I was in such a good mood!

Apr 24, 2007 17:51

For multiple days! And now it's gone, and I'm only middling. I have to spend the next two days trying to qualify for a certification that I am fairly certain I'm not going to be able to get, in a context where lots of people will get to stand around and watch me fail, so by Friday I should be miserable.

Yes, yes, I create my own feelings and failures by not Thinking Right. I know.


1) Because I'm dumb, I completely missed the part where Nathan was unwilling to let Peter die for Linderman's plan, but was considering letting New York die for it. I'm... I have trouble with that. You have to be either seriously depraved or profoundly idealistic, the kind of idealistic that meets up with depraved on the other side, to go through with that kind of plan, and frankly I don't think that Nathan is either of those things.

2) You know, given the steadily less multi-racial nature of the show's cast--which, irritating, because I really liked that about the show--you know who should have been played by a non-white actor? Candace. It would have made perfect sense; there would have been so much room opened up, either in actual plot or in metaphor, for stories about passing and assimilation and what it would be like to be faced with that kind of choice. Sure, it's Mystique all over again, but a) that's what the show is anyway and b) I think stepping away from "blue and spiky" would have increased the emotional resonance.

Ah well.

3) I've seen it suggested that Angela Petrelli's power (apparently her name is Angela?) is precognitive dreams, because we saw Peter display that power first. That could just as easily have been his father's power, though, if both of his parents had powers (or, indeed, either of them, though having them be powerless seems unlikely at this point). Angela doesn't read to me like someone who has any particular clue what's coming; I mean, I suppose she could just dream precognitively about what she's going to have for lunch on Friday, but otherwise you'd think she'd have been a little more het up about the impending doom.
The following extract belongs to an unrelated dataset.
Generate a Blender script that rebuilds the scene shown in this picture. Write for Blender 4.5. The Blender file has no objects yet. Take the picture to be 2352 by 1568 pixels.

The idea that one of the senior Petrellis might have been precognitive does put an interesting spin on Mr. Petrelli's death, though; maybe he just couldn't take it anymore, or didn't want to see it happen, and really did kill himself? I mean, his wife did say he'd had a mental illness, and you'd think a lifetime of precog that you can't change would tend to be depressing--heck, it's in some ways almost the definition of depression, isn't it? A prediction of bad things to come, and despair that those bad things are unavoidable. (If it's Angela who was a precog, I'm all for her having murdered her husband in order to set necessary events in motion. Okay, I'm not really, but I'd be amused if she had.)

4) Given the number of characters who were being kind of not bright last night, I want to give credit to Hiro. I was with Ando, all "just go back!" but Hiro had the sense to stop himself and try to figure out what had happened first. That's not genius-level thinking, mind you, but he was ahead of me, so he gets a gold star.

Oh, I am going to be so sad if this permanently damages his opinion of Nathan. Even if his opinion of Nathan deserves damaging. Because they are so funny together, and I want them to be friends.